Bamise: Another Hope Dashed!
Nigeria is a land daily flowing with the blood of her innocent citizens. Since 2009 when the Islamic terrorist sect, Boko Haram, first launched its onslaughts in Maiduguri, Borno State capital, in which no fewer than 500 people, most of who were Christians, were slaughtered, till date, shedding of human blood through insurgency, kidnapping, banditry, armed robbery, ritual killings and other violence-induced killings has refused to abate. Since 2015 till date, there is no single day without recording unnatural death through one or two of the means highlighted.
The reasons for the gruesome murder of 22-year-old Bamise Ayanwole is unfathomable. The level of insecurity in Nigeria is getting frightening by the day. Even while we cry “Justice for Bamise,” will the advocacy bring the beautiful young woman back to life?

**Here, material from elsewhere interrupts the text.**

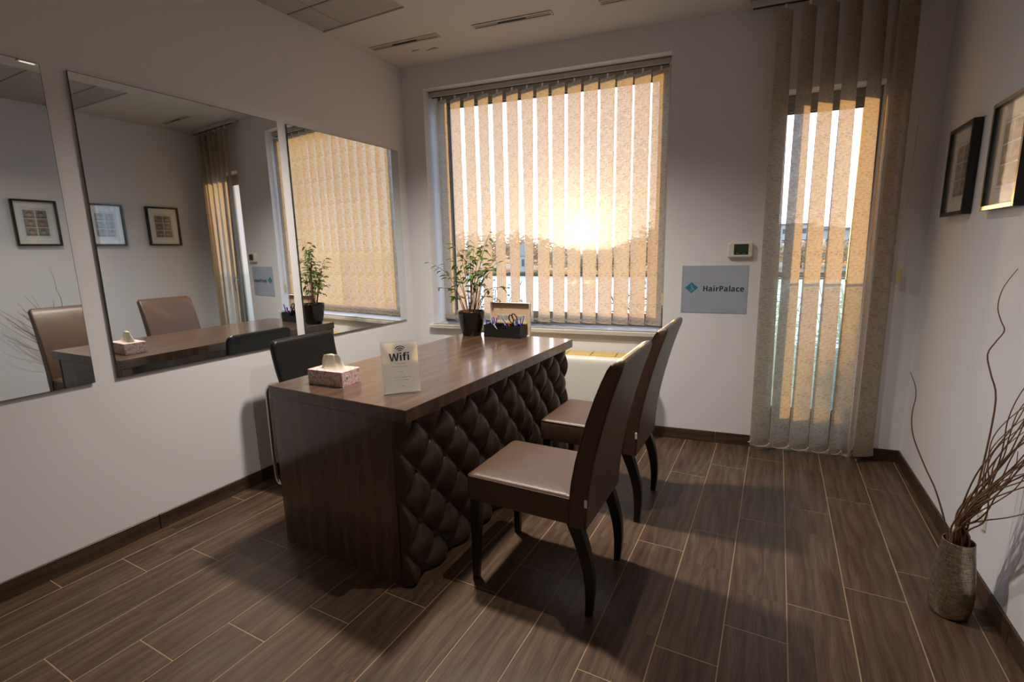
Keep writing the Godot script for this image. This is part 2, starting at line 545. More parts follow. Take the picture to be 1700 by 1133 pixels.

Will that fully compensate the loss for her aging parents? I hope her case won’t join the increasing list of unresolved homicide cases which are perpetually “under investigation” by the Police.
In a veiled response to Ebun Adegboruwa, SAN,’s statement on the incident in which the rights activist lawyer raised an alarm of a possible intentional cover-up by the state, Mr. Governor Babajide Sanwo-Olu cautioned against what he termed as “purveyors of evil intentions” which is capable of portraying the government in bad light over the yet-to-be unraveled crime.
While I want to hold Mr. Governor accountable to his promises in ensuring that justice is duly served in this case, I want to also align with the senior advocate’s position so that it won’t be treated like “business as usual” – the way similar cases have been handled in the past. This is one killing too many.
If boarding a government-supervised transport system is not safe, I wonder where else is safe? I want to pray that God will rest Bamise’s soul whose great future was cut short. May her bereaved parents receive the fortitude to bear the irrecoverable loss. Amen.